Ebenso bemerkenswert wie die Entscheidung an sich ist die Begründung der Wettbewerbshüter. Denn sie gibt eine Linie vor, die vermutlich auch für künftige Anwendungen als Richtschnur gelten kann. Einerseits gilt es bei solchen gemeinsamen Entwicklungen der gesamten Gruppe deren Marktmacht zu berücksichtigen, aus der sich Wettbewerbsbeschränkungen ergeben könnten, da unabhängigen Anbietern der Zugang zu den Endkunden fehlt, den die Sparkassen besitzen. Und gleichzeitig hat für die Entscheidung der Kartellbehörde auch eine Rolle gespielt, dass die Sparkassen eine Chance haben müssen, sich im Wettbewerb mit anderen Anbietern zu behaupten.

Letzteres fällt nun einmal leichter, wenn nicht jedes Institut neue Anwendungen in Eigenregie entwickeln oder bei einem Drittanbieter einkaufen muss. Denn das würde in vielen Fällen vermutlich die Ressourcen sprengen. Zudem wäre eine selbstentwickelte Geldsende-Funktion, die dann nur unter Kunden der betreffenden Sparkasse funktionieren würde, kaum wettbewerbsfähig. Letztlich hat für das Bundeskartellamt die Erwägung, dass einzelne Sparkassen allein technische Innovationen nur schwer leisten könnten, den Ausschlag gegeben. Darüber hinaus hat die Behörde deutlich gemacht, dass die gleichen Erwägungen auch für die genossenschaftliche Finanzgruppe gelten.

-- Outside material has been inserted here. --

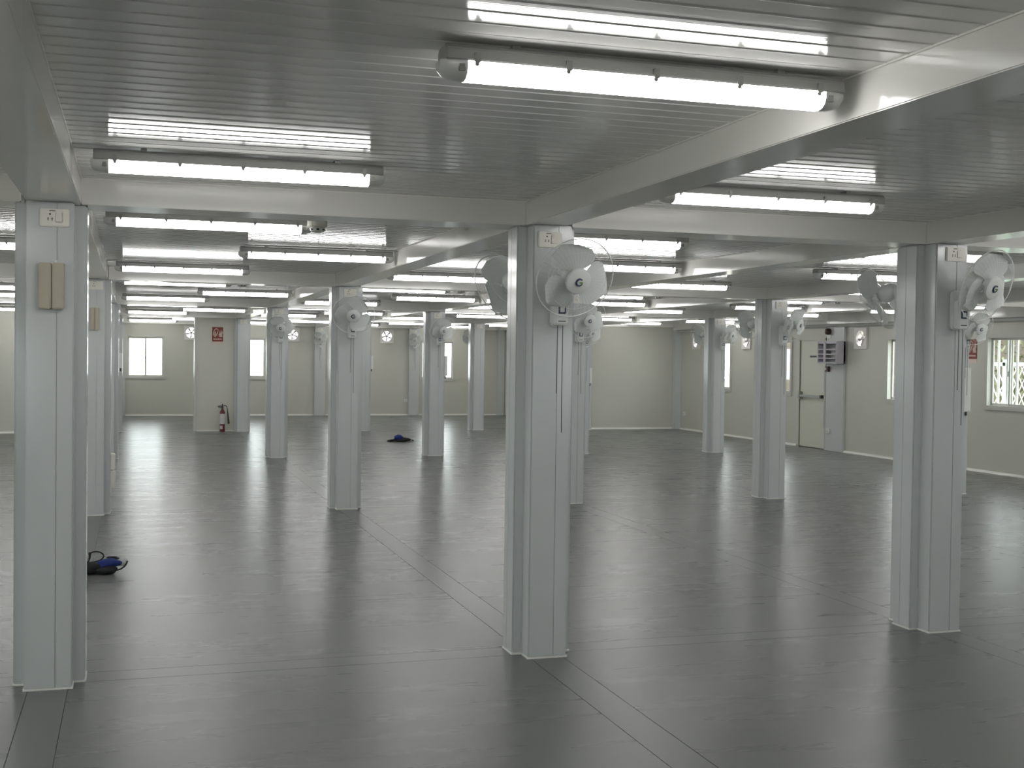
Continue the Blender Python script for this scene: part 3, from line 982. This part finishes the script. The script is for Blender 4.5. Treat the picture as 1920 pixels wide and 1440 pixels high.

Anders sieht es freilich aus, wenn die beiden Verbünde gemeinsam neue Anwendungen entwickeln wollen. Denn bei solchen institutsgruppenübergreifenden Kooperationen hätten die Kooperationspartner "einen privilegierten Zugang zu einem erheblichen Teil der Kundenbasis in Deutschland", wie es die Wettbewerbshüter formulieren. Ob solche gemeinsamen Entwicklungen der Sparkassen- und der Genossenschaftsorganisation damit tatsächlich als wettbewerbsbeschränkend einzustufen wären, ist freilich noch nicht geklärt. Denn die beiden Verbünde haben die ursprünglichen Planungen, unter dem Projektnamen "Geldbote" auch eine gemeinsame Handy-zu-Handy-Zahlungsfunktion einzuführen, vorerst nicht weiterverfolgt.

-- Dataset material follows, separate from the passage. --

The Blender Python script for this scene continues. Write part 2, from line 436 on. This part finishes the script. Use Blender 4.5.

Auf die hiesigen Marktbedingungen bezogen mögen solche nationalen Wettbewerbsbetrachtungen durchaus angemessen sein. Aber behindern sie nicht gerade technische Entwicklungen, die im Zeitalter der Digitalisierung zumindest länderübergreifend, wenn nicht gar auf europäischer Ebene gedacht werden müssten?